Dancing Along Autobiographical Lines


THERE IS SO MUCH in this world that fascinates me, that it is going to be difficult to narrow things down to enter into a blog. But that’s what I’m planning to try to do.

I AM INTERESTED in Art (almost every kind of Art), Art History, art curriculum, history, science, psychology, writing, novels, autobiographies, Judaism, Jewish history, the Scriptures, Yeshua the Messiah (not the Hellenized Jesus Christ), comedy, movies, and God knows what else. Mathematics is right out.



I THINK the very first thing I will write about is my novel: “Living From the Inside Out”. The reason I want to begin my Blog-life with this is because it—out of all the things I have to offer the world—may be the most pointedly Me. I have so much to say, and have found so many different ways to say them. But I figure a blog is supposed to be my voice about how I see the world, and if I had to cull it all down to one thing, it would be this bizarre novel I have written.

THE BOOK, Living From the Inside Out – dancing along autobiographical lines – is about a Jewish kid in El Paso Texas who grows up cut off from Judaism and cut off from the surrounding Mexican culture that is so completely pervasive in El Paso.  But the boy ends up finding a connection with the Mexicans around him, and with Judaism that his family cares nothing for.

THE MAIN CHARACTER becomes a Conservative Rabbi to the chagrin of his ignorant, narrow-minded and bigoted parents. He moves back to the Southwest, taking a Rabbinate in Las Cruces, New Mexico. This is when the trouble starts. Pursuing sociological study of the Crypto-Jews, he finds his “bashertah” (intended) who happens to be of Mexican descent, and happens to be of “Crypto-Jewish” descent as well. Because of her tearing away from Catholicism and pursuit of Judaism, the Rabbi wants to “find out about Jesus”.

I DO NOT MEAN JEWS FOR JESUS, that sort of “pursuit of Jesus” in the writing of this book.  I mean a Jew, a Rabbi who knows his stuff, who honestly wants to discover how Jesus fits into history and Judaism and Israel and reality.

ON HIS SEARCH he meets mostly insane people.  My brother who lives in Israel asked me if this was autobiographical. I said yes. The main character’s name is Michael, but that is not the only self-styled aspect of the book. I don’t know why it is, but most Jews are messed up. Most Messianic Jews are worse. And yes, I count myself in the same camp of crazies.

THE RABBI meets his namesake. The man lived some 150 years before, and his image is on a slate tile that, on an absurd visit to his dysfunctional parent’s home, he finds hanging on the wall. Then that long-dead Rabbi visits Rabbi Michael in his dreams. But they are not dreams. They are reality. They are somewhere in between. And they change Michael on a very deep level.

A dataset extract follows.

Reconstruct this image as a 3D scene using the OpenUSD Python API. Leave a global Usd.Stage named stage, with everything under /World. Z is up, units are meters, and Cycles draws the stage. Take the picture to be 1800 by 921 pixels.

FACE TO FACE is a whole lifestyle of ancient Judaism. And on 2 visits to Israel, Rabbi Michael learns to live in that framework, and attempts to bring it back to the Southwest. This is ill-advised.  It drives all of Michael’s problems to the surface and the book borders on the absurd for almost 70 pages. But that is as it was in my life, and that is where the dance along autobiographical lines becomes a screwed-up tango. The story does however resolve itself beautifully. The visits from beyond the grave, the lifestyle of Face to Face, and his integration of the real Jesus (or more properly, Yeshua) all braid together into the tools that he uses to bring healing to himself and to others.

EVEN AFTER MORE than 25 years of Biblical study, I cannot understand why Jews have such a horrified, knee-jerk response to Jesus. Well, I lie, I do understand. I guess what I don’t understand is why they can’t find it inside to discover the truth of things: what is real and what is illusory, what is foolish tradition and what is delivered by God, what it meaningless, and what is good and strong and accurate enough to build a foundation on.

WE NEED TO BE MORE open to things that maybe we don’t understand or are frightened of; and that goes for people too. People can be weird. People believe all kinds of weird stuff. We all do. But even the weirdest people can speak into our lives and change us for the better. And if you think about it, maybe you are the weird one who will do the speaking to help someone else.